Question

In a Daniel Cell:
$(a){\text{ }}$The chemical energy liberated during the redox reaction is converted to electrical energy.
$(b){\text{ }}$The electrical energy of the cell is converted to chemical energy.
$(c){\text{ }}$The energy of the cell is utilized in conduction of the redox reaction.
$(d){\text{ }}$The potential energy of the cell is converted into the electrical energy.

Answer 1

Hint: The basic structure of the Daniel cell must be known. The chemical reactions occurring at the respective anode and cathode leads to the production of the electric current. The salt bridge plays an important role by allowing anions to the anode compartment and cations to the cathode compartments.

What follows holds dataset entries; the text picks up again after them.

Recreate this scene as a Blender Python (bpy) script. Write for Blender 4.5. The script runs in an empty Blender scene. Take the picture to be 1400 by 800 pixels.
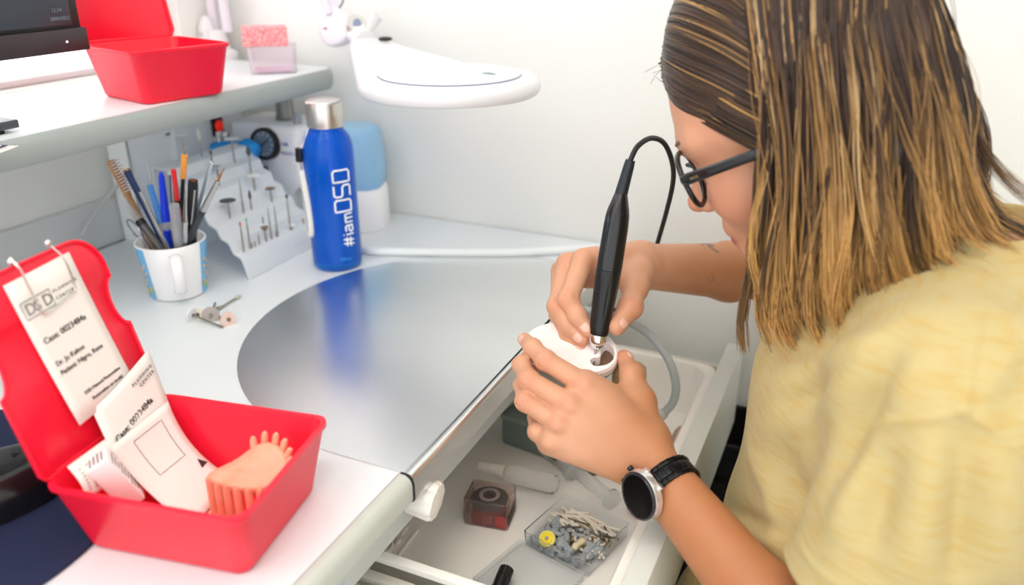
import bpy, bmesh, math, random
import numpy as np
from mathutils import Vector, Matrix, Euler
random.seed(7)
RNG = np.random.default_rng(11)
SC = bpy.context.scene
COL = SC.collection
R = math.radians
PI = math.pi
# ------------------------------------------------------------ camera (metres; desk top at z=.75, desk front edge runs along +Y)
FPX = 1107.0
PITCH, YAW = R(23.46), R(24.09)
CAM = Vector((0, 0, 1.15))
FW = Vector((-math.sin(YAW)*math.cos(PITCH), math.cos(YAW)*math.cos(PITCH), -math.sin(PITCH)))
RT = Vector((math.cos(YAW), math.sin(YAW), 0))
DN = FW.cross(RT)
def ray(x, y): return FW + RT*((x-700)/FPX) + DN*((y-400)/FPX)
def PZ(x, y, z):
    k = ray(x, y); return CAM + k*((z-CAM.z)/k.z)
def PX(x, y, v):
    k = ray(x, y); return CAM + k*((v-CAM.x)/k.x)
def PY(x, y, v):
    k = ray(x, y); return CAM + k*((v-CAM.y)/k.y)
def PD(x, y, t): return CAM + ray(x, y)*t
def on_plane(x, y, p0, n):
    k = ray(x, y); return CAM + k*((Vector(p0)-CAM).dot(n)/k.dot(n))

# ------------------------------------------------------------ materials
def lin(c):
    return tuple(((v/255)/12.92 if v/255 <= .04045 else ((v/255+.055)/1.055)**2.4) for v in c)
MATS = {}
def mat(name, rgb, rough=.5, metal=0, trans=0, ior=1.45, alpha=1, spec=.5, coat=0, sss=0, noise=None, bump=None, emit=None, linear=False, attr=None, sheen=0, aniso=0):
    """noise=(scale, rgb2, lo, hi[, stretch]) mixes a second colour; bump=(scale, strength[, stretch])"""
    if name in MATS: return MATS[name]
    m = bpy.data.materials.new(name); m.use_nodes = True
    nt = m.node_tree; b = nt.nodes['Principled BSDF']
    c = rgb if linear else lin(rgb)
    def S(k, v):
        if k in b.inputs: b.inputs[k].default_value = v
    S('Base Color', (*c, 1)); S('Roughness', rough); S('Metallic', metal); S('Transmission Weight', trans); S('IOR', ior)
    S('Alpha', alpha); S('Specular IOR Level', spec); S('Coat Weight', coat); S('Subsurface Weight', sss); S('Sheen Weight', sheen); S('Anisotropic', aniso)
    if sss: S('Subsurface Radius', (1, .35, .2)); S('Subsurface Scale', .004)
    if emit: S('Emission Color', (*lin(emit[0]), 1)); S('Emission Strength', emit[1])
    def coord(stretch):
        tc = nt.nodes.new('ShaderNodeTexCoord'); mp = nt.nodes.new('ShaderNodeMapping')
        mp.inputs['Scale'].default_value = stretch
        nt.links.new(tc.outputs['Object'], mp.inputs['Vector']); return mp.outputs['Vector']
    if attr:
        a = nt.nodes.new('ShaderNodeAttribute'); a.attribute_name = attr
        src = a.outputs['Color']
        if noise:
            n = nt.nodes.new('ShaderNodeTexNoise'); n.inputs['Scale'].default_value = noise[0]; n.inputs['Detail'].default_value = 4
            nt.links.new(coord(noise[4] if len(noise) > 4 else (1, 1, 1)), n.inputs['Vector'])
            r = nt.nodes.new('ShaderNodeMapRange'); r.inputs['From Min'].default_value = noise[2]; r.inputs['From Max'].default_value = noise[3]
            nt.links.new(n.outputs['Fac'], r.inputs['Value'])
            x = nt.nodes.new('ShaderNodeMix'); x.data_type = 'RGBA'; x.blend_type = 'MULTIPLY'
            nt.links.new(r.outputs['Result'], x.inputs['Factor']); nt.links.new(src, x.inputs['A']); x.inputs['B'].default_value = (*lin(noise[1]), 1)
            src = x.outputs['Result']
        nt.links.new(src, b.inputs['Base Color'])
    elif noise:
        n = nt.nodes.new('ShaderNodeTexNoise'); n.inputs['Scale'].default_value = noise[0]; n.inputs['Detail'].default_value = 4
        nt.links.new(coord(noise[4] if len(noise) > 4 else (1, 1, 1)), n.inputs['Vector'])
        r = nt.nodes.new('ShaderNodeMapRange'); r.inputs['From Min'].default_value = noise[2]; r.inputs['From Max'].default_value = noise[3]
        nt.links.new(n.outputs['Fac'], r.inputs['Value'])
        x = nt.nodes.new('ShaderNodeMix'); x.data_type = 'RGBA'
        nt.links.new(r.outputs['Result'], x.inputs['Factor']); x.inputs['A'].default_value = (*c, 1); x.inputs['B'].default_value = (*lin(noise[1]), 1)
        nt.links.new(x.outputs['Result'], b.inputs['Base Color'])
    if bump:
        n = nt.nodes.new('ShaderNodeTexNoise'); n.inputs['Scale'].default_value = bump[0]; n.inputs['Detail'].default_value = 5
        nt.links.new(coord(bump[2] if len(bump) > 2 else (1, 1, 1)), n.inputs['Vector'])
        bp = nt.nodes.new('ShaderNodeBump'); bp.inputs['Strength'].default_value = bump[1]; bp.inputs['Distance'].default_value = .002
        nt.links.new(n.outputs['Fac'], bp.inputs['Height']); nt.links.new(bp.outputs['Normal'], b.inputs['Normal'])
    MATS[name] = m
    return m

# ------------------------------------------------------------ geometry
class G:
    """collects shapes into ONE mesh"""
    def __init__(s): s.bm = bmesh.new(); s.mi = 0
    def _take(s, b2, M=None):
        if M is not None: bmesh.ops.transform(b2, matrix=M, verts=b2.verts)
        bmesh.ops.recalc_face_normals(b2, faces=b2.faces)
        for f in b2.faces: f.material_index = s.mi
        me = bpy.data.meshes.new('t'); b2.to_mesh(me); b2.free(); s.bm.from_mesh(me); bpy.data.meshes.remove(me); return s
    def box(s, c, size, M=None, bev=0, seg=2):
        b = bmesh.new(); bmesh.ops.create_cube(b, size=1)
        bmesh.ops.scale(b, vec=Vector(size), verts=b.verts)
        if bev: bmesh.ops.bevel(b, geom=list(b.edges), offset=bev, segments=seg, affect='EDGES', profile=.5)
        T = Matrix.Translation(Vector(c))
        return s._take(b, T @ M if M is not None else T)
    def prism(s, pts, z0, z1, M=None, bev=0, seg=2):
        b = bmesh.new(); vs = [b.verts.new((p[0], p[1], z0)) for p in pts]
        f = b.faces.new(vs); r = bmesh.ops.extrude_face_region(b, geom=[f])
        bmesh.ops.translate(b, vec=(0, 0, z1-z0), verts=[e for e in r['geom'] if isinstance(e, bmesh.types.BMVert)])
        if bev:
            es = [e for e in b.edges if abs(e.verts[0].co.z-e.verts[1].co.z) < 1e-9]
            bmesh.ops.bevel(b, geom=es, offset=bev, segments=seg, affect='EDGES', profile=.5)
        return s._take(b, M)
    def lathe(s, prof, M=None, seg=32, cap=True, lobe=None):
        b = bmesh.new(); rings = []
        for r, z in prof:
            if r < 1e-7: rings.append([b.verts.new((0, 0, z))]); continue
            ring = []
            for i in range(seg):
                a = 2*PI*i/seg; rr = r*(lobe(a, z) if lobe else 1)
                ring.append(b.verts.new((rr*math.cos(a), rr*math.sin(a), z)))
            rings.append(ring)
        for a, c in zip(rings[:-1], rings[1:]):
            for i in range(seg):
                j = (i+1) % seg
                if len(a) == 1 and len(c) == 1: continue
                if len(a) == 1: b.faces.new((a[0], c[i], c[j]))
                elif len(c) == 1: b.faces.new((a[i], a[j], c[0]))
                else: b.faces.new((a[i], a[j], c[j], c[i]))
        if cap:
            if len(rings[0]) > 1: b.faces.new(rings[0][::-1])
            if len(rings[-1]) > 1: b.faces.new(rings[-1])
        return s._take(b, M)
    def tube(s, pts, rad, seg=10, flat=None, up=None, cap=True):
        pts = [Vector(p) for p in pts]; n = len(pts)
        rad = [rad]*n if isinstance(rad, (int, float)) else list(rad)
        b = bmesh.new(); rings = []; prev = None
        for i, p in enumerate(pts):
            t = (pts[min(i+1, n-1)]-pts[max(i-1, 0)]).normalized()
            if prev is None:
                u = Vector(up) if up else Vector((0, 0, 1)) if abs(t.z) < .9 else Vector((1, 0, 0))
            else: u = prev
            u = (u-t*u.dot(t)).normalized(); prev = u; v = t.cross(u)
            fu, fv = (1, 1) if flat is None else flat
            rings.append([b.verts.new(p+u*(rad[i]*fu*math.cos(2*PI*k/seg))+v*(rad[i]*fv*math.sin(2*PI*k/seg))) for k in range(seg)])
        for a, c in zip(rings[:-1], rings[1:]):
            for k in range(seg):
                j = (k+1) % seg; b.faces.new((a[k], a[j], c[j], c[k]))
        if cap: b.faces.new(rings[0][::-1]); b.faces.new(rings[-1])
        return s._take(b)
    def ball(s, c, r, M=None, u=20, v=12):
        b = bmesh.new(); bmesh.ops.create_uvsphere(b, u_segments=u, v_segments=v, radius=1)
        r = (r, r, r) if isinstance(r, (int, float)) else r
        bmesh.ops.scale(b, vec=Vector(r), verts=b.verts)
        T = Matrix.Translation(Vector(c)); return s._take(b, T @ M if M is not None else T)
    def sheet(s, rows, thick=0, closed=False):
        """a grid of points, given a thickness along its normals"""
        b = bmesh.new(); V = [[b.verts.new(Vector(p)) for p in r] for r in rows]
        for a, c in zip(V[:-1], V[1:]):
            m = len(a)
            for k in range(m if closed else m-1):
                j = (k+1) % m; b.faces.new((a[k], a[j], c[j], c[k]))
        if thick:
            bmesh.ops.recalc_face_normals(b, faces=b.faces); b.normal_update()
            bmesh.ops.solidify(b, geom=list(b.faces), thickness=thick)
        return s._take(b)
    def raw(s, vs, fs):
        b = bmesh.new(); V = [b.verts.new(v) for v in vs]
        for f in fs: b.faces.new([V[i] for i in f])
        return s._take(b)

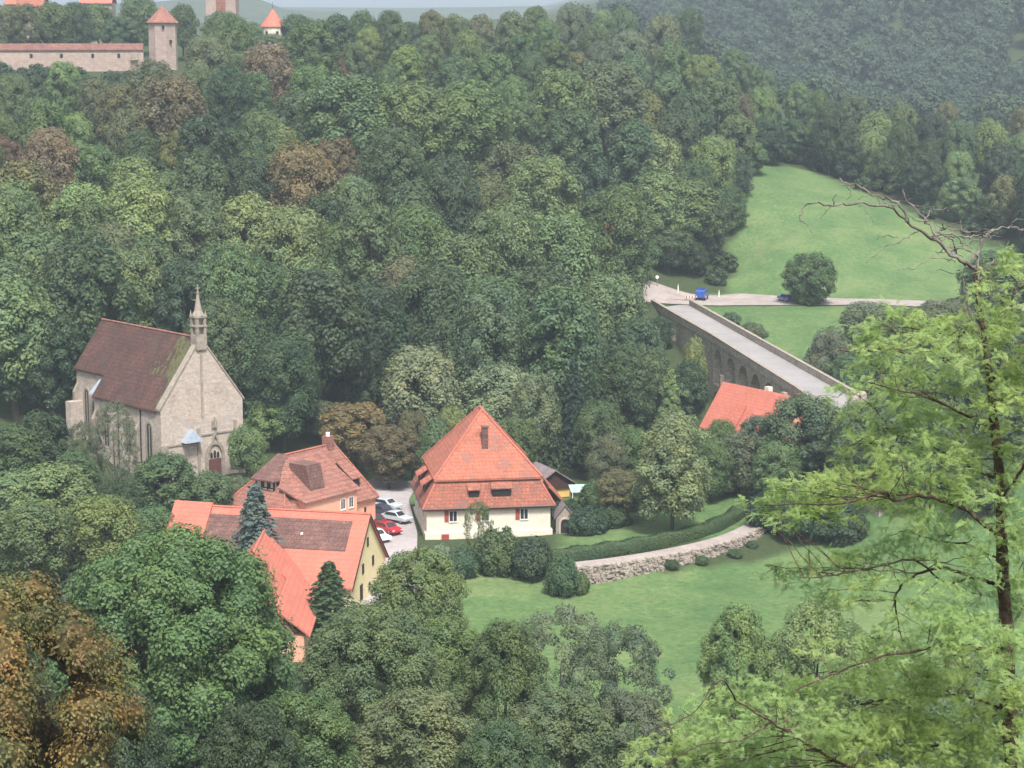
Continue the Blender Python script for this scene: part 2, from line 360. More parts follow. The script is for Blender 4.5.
# ------------------------------------------------------------------ roads
def strip(name, left, right, mat, off=.06, sub=8, zf=None, cross=4):
    def resample(p, k):
        p = [Vector((q[0], q[1], 0)) for q in p]; L = [0]
        for a, b_ in zip(p, p[1:]): L.append(L[-1] + (b_ - a).length)
        o = []
        for i in range(k):
            s = L[-1] * i / (k - 1); j = max(j for j in range(len(L)) if L[j] <= s + 1e-6); j = min(j, len(p) - 2)
            o.append(p[j].lerp(p[j + 1], (s - L[j]) / (L[j + 1] - L[j])))
        return o
    k = sub; l = resample(left, k); r = resample(right, k); v = []; f = []
    for a, b_ in zip(l, r):
        for c in range(cross + 1):
            q = a.lerp(b_, c / cross); v.append((q.x, q.y, (zf(q.x, q.y) if zf else Hgt(q.x, q.y)) + off))
    for i in range(k - 1):
        for c in range(cross): f.append((i * (cross + 1) + c, i * (cross + 1) + c + 1, (i + 1) * (cross + 1) + c + 1, (i + 1) * (cross + 1) + c))
    mb = MB(); mb.add(v, f); o = mb.build(name, mat); return tag(o, kind='structure')
strip('valley_road', [(14, 441), (27, 436.5), (37, 436), (46, 438.5), (53.5, 435.5), (67, 432), (87, 429.5), (123, 428)],
      [(14, 424), (27, 420.9), (37, 423), (44, 423.6), (52, 422), (66, 423.6), (87, 422), (123, 422)], M['gravel'], off=.18, sub=70, cross=8)
strip('yard', [(-26.5, 250), (-27.5, 268), (-26, 285), (-24.5, 300), (-20, 312)], [(-9, 250), (-12, 268), (-12.5, 282), (-14.5, 300), (-13.5, 312)], M['asphalt'], off=.15, sub=40, cross=12)

# retaining wall road
RF = [(5.4, 258.5), (7.7, 260), (13.3, 262.4), (21.1, 267.3), (28, 273.8), (32.6, 280.9), (35.5, 288), (39, 296)]
RB = [(4.6, 261.5), (6.8, 263.3), (12.0, 265.8), (19.3, 270.6), (25.6, 276.4), (29.8, 283), (32.6, 289.6), (36.2, 297.4)]
def smoothline(p, k=4):
    o = []
    for i in range(len(p) - 1):
        p0 = Vector(p[max(i - 1, 0)]); p1 = Vector(p[i]); p2 = Vector(p[i + 1]); p3 = Vector(p[min(i + 2, len(p) - 1)])
        for s in range(k):
            u = s / k
            q = .5 * ((2 * p1) + (p2 - p0) * u + (2 * p0 - 5 * p1 + 4 * p2 - p3) * u * u + (-p0 + 3 * p1 - 3 * p2 + p3) * u ** 3)
            o.append((q.x, q.y))
    o.append(tuple(p[-1])); return o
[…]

Complete step by step solution:
A Daniel cell is a galvanic cell which converts the chemical energy into the electrical energy. The Daniel cell is so designed that it produces electric current by spontaneous redox reaction between zinc and cupric ion.
The construction of the Daniel cell includes a copper container which is filled with a concentration solution of copper sulphate. A porous cylindrical pot filled with the diluted sulphuric acid is immersed in the copper container. One amalgamated zinc rod is immersed in the diluted sulphuric acid. The two different metals are connected to each other via a salt bridge, which maintains the electrical neutrality by preventing the accumulation of the charges by maintaining a free path for the migration of ions.
Cell reactions:
At anode, in the $Zn/ZnS{O_4}$ half cell, the oxidation reaction occurs.
$Zn(s) \to Z {n^{2 + }}(aq) + 2{e^ - }$
At cathode, ion $Cu/CuS{O_4}$ half cell, the reduction reaction occurs.
$C{u^{2 + }}(aq) + 2{e^ - } \to Cu(s)$
The net cell reaction is
$Zn(s) + C{u^{2 + }}(aq) \rightleftharpoons Z{n^{2 + }}(aq) + Cu(s)$
Therefore, we have seen that in the above reaction, the chemical energy is liberated when the oxidation at the anode end and the reduction at the cathode end takes place in the Daniel cell and it is then converted into the electrical energy.
Hence, the correct solution is the option$(a)$.

Note: The students might get confused about where the reduction and oxidation take place. So, in order to memorise this, remember the mnemonic term “REDCAT” i.e., Reduction (RED) occurs at the cathode (CAT), and oxidation occurs at the anode.